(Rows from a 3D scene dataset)
***

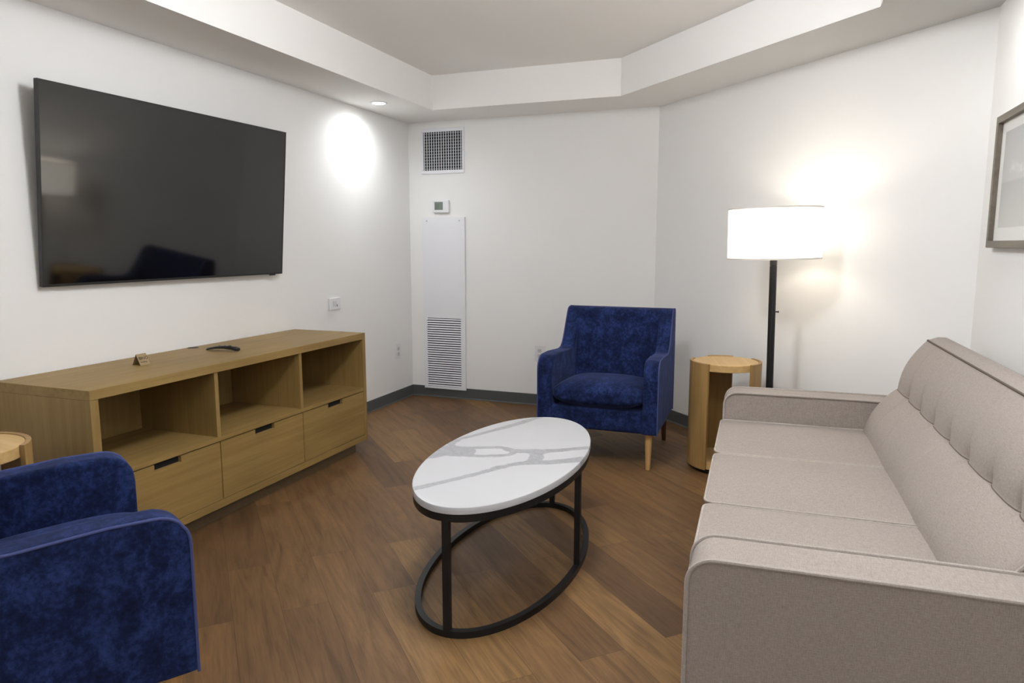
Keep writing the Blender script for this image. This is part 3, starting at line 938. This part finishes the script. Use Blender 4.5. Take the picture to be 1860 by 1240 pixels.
bm.transform(Matrix.Translation((0.0205, 0, 1.02)) @ Matrix.Rotation(PI / 2, 4, 'Y'))
obj('switch', bm, BLACKP, fl)
SHZ0, SHZ1, SHR = 1.327, 1.617, 0.257
def shade_mat():
    m, nt, b = mat('lit_shade_fabric')
    nt.nodes.remove(b)
    out = nt.nodes['Material Output']
    tr = N(nt, 'ShaderNodeBsdfTranslucent'); tr.inputs['Color'].default_value = (0.85, 0.80, 0.72, 1)
    df = N(nt, 'ShaderNodeBsdfDiffuse'); df.inputs['Color'].default_value = (0.85, 0.83, 0.80, 1)
    mx = N(nt, 'ShaderNodeMixShader'); mx.inputs[0].default_value = 0.2
    em = N(nt, 'ShaderNodeEmission'); em.inputs['Color'].default_value = (1.0, 0.95, 0.86, 1); em.inputs['Strength'].default_value = 0.52
    ad = N(nt, 'ShaderNodeAddShader')
    nt.links.new(df.outputs[0], mx.inputs[1]); nt.links.new(tr.outputs[0], mx.inputs[2])
    nt.links.new(mx.outputs[0], ad.inputs[0]); nt.links.new(em.outputs[0], ad.inputs[1]); nt.links.new(ad.outputs[0], out.inputs[0])
    return m
bm = BM()
lathe(bm, [(SHR, SHZ0), (SHR, SHZ1), (SHR - 0.0015, SHZ1), (SHR - 0.0015, SHZ0)], 96, closed=True)
sh = obj('lamp_shade', bm, shade_mat(), fl)
TRIMC = plain('shade_trim', srgb(226, 220, 214), 0.7)
for z0, z1 in ((SHZ0 - 0.001, SHZ0 + 0.008), (SHZ1 - 0.008, SHZ1 + 0.001)):
    bm = BM(); lathe(bm, [(SHR + 0.001, z0), (SHR + 0.001, z1), (SHR - 0.003, z1), (SHR - 0.003, z0)], 96, closed=True)
    obj('shade_trim', bm, TRIMC, sh)
bm = BM()
for a in (0, 120, 240):
    tube(bm, [(0.012 * math.cos(R(a)), 0.012 * math.sin(R(a)), 1.40), (0.241 * math.cos(R(a)), 0.241 * math.sin(R(a)), 1.349)], 0.0022, False, 6)
obj('shade_spider', bm, BLACKM, fl)
bm = BM(); lathe(bm, [(0, 1.408), (0.014, 1.412), (0.018, 1.435), (0.030, 1.475), (0.030, 1.495), (0.020, 1.518), (0, 1.525)], 24)
obj('bulb', bm, plain('bulb_glass', (1, 1, 1, 1), 0.3, emit=(1, 0.86, 0.66, 1), es=6.0), fl)
ld = bpy.data.lights.new('bulb_light', 'POINT'); ld.energy = 2.6; ld.color = (1.0, 0.90, 0.77); ld.shadow_soft_size = 0.05
lo = bpy.data.objects.new('bulb_light', ld); COL.objects.link(lo); lo.parent = fl; lo.location = (0, 0, 1.50)
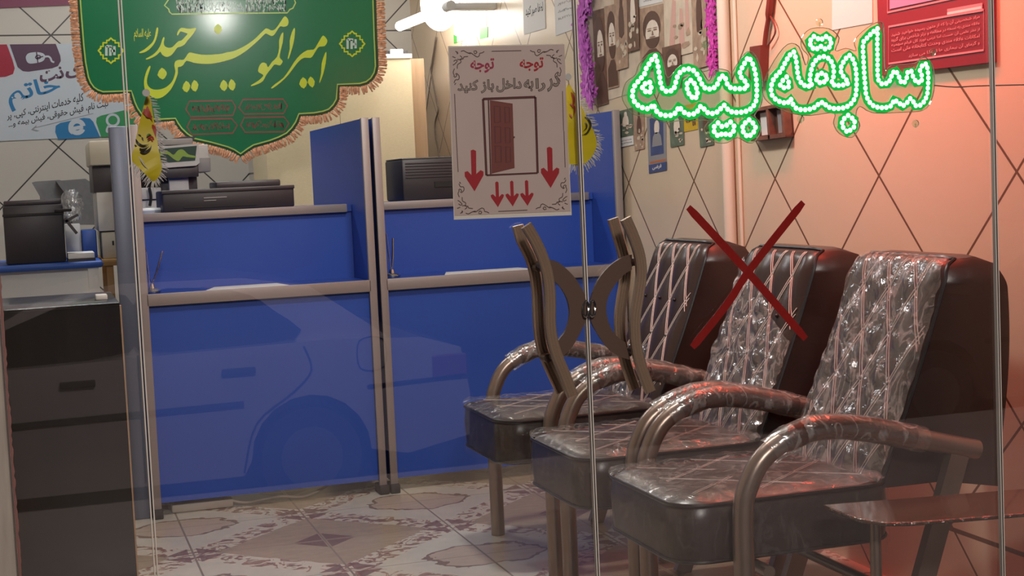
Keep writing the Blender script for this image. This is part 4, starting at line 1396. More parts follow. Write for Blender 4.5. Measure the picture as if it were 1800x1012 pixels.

***

Retype each entry precisely. Skip images entirely.

OUTPUT OF THE EXERCISE =
Keep writing the Blender script for this image. This is part 3, starting at line 938. This part finishes the script. Use Blender 4.5. Take the picture to be 1860 by 1240 pixels.
bm.transform(Matrix.Translation((0.0205, 0, 1.02)) @ Matrix.Rotation(PI / 2, 4, 'Y'))
obj('switch', bm, BLACKP, fl)
SHZ0, SHZ1, SHR = 1.327, 1.617, 0.257
def shade_mat():
    m, nt, b = mat('lit_shade_fabric')
    nt.nodes.remove(b)
    out = nt.nodes['Material Output']
    tr = N(nt, 'ShaderNodeBsdfTranslucent'); tr.inputs['Color'].default_value = (0.85, 0.80, 0.72, 1)
    df = N(nt, 'ShaderNodeBsdfDiffuse'); df.inputs['Color'].default_value = (0.85, 0.83, 0.80, 1)
    mx = N(nt, 'ShaderNodeMixShader'); mx.inputs[0].default_value = 0.2
    em = N(nt, 'ShaderNodeEmission'); em.inputs['Color'].default_value = (1.0, 0.95, 0.86, 1); em.inputs['Strength'].default_value = 0.52
    ad = N(nt, 'ShaderNodeAddShader')
    nt.links.new(df.outputs[0], mx.inputs[1]); nt.links.new(tr.outputs[0], mx.inputs[2])
    nt.links.new(mx.outputs[0], ad.inputs[0]); nt.links.new(em.outputs[0], ad.inputs[1]); nt.links.new(ad.outputs[0], out.inputs[0])
    return m
bm = BM()
lathe(bm, [(SHR, SHZ0), (SHR, SHZ1), (SHR - 0.0015, SHZ1), (SHR - 0.0015, SHZ0)], 96, closed=True)
sh = obj('lamp_shade', bm, shade_mat(), fl)
TRIMC = plain('shade_trim', srgb(226, 220, 214), 0.7)
for z0, z1 in ((SHZ0 - 0.001, SHZ0 + 0.008), (SHZ1 - 0.008, SHZ1 + 0.001)):
    bm = BM(); lathe(bm, [(SHR + 0.001, z0), (SHR + 0.001, z1), (SHR - 0.003, z1), (SHR - 0.003, z0)], 96, closed=True)
    obj('shade_trim', bm, TRIMC, sh)
bm = BM()
for a in (0, 120, 240):
    tube(bm, [(0.012 * math.cos(R(a)), 0.012 * math.sin(R(a)), 1.40), (0.241 * math.cos(R(a)), 0.241 * math.sin(R(a)), 1.349)], 0.0022, False, 6)
obj('shade_spider', bm, BLACKM, fl)
bm = BM(); lathe(bm, [(0, 1.408), (0.014, 1.412), (0.018, 1.435), (0.030, 1.475), (0.030, 1.495), (0.020, 1.518), (0, 1.525)], 24)
obj('bulb', bm, plain('bulb_glass', (1, 1, 1, 1), 0.3, emit=(1, 0.86, 0.66, 1), es=6.0), fl)
ld = bpy.data.lights.new('bulb_light', 'POINT'); ld.energy = 2.6; ld.color = (1.0, 0.90, 0.77); ld.shadow_soft_size = 0.05
lo = bpy.data.objects.new('bulb_light', ld); COL.objects.link(lo); lo.parent = fl; lo.location = (0, 0, 1.50)
Keep writing the Blender script for this image. This is part 4, starting at line 1396. More parts follow. Write for Blender 4.5. Measure the picture as if it were 1800x1012 pixels.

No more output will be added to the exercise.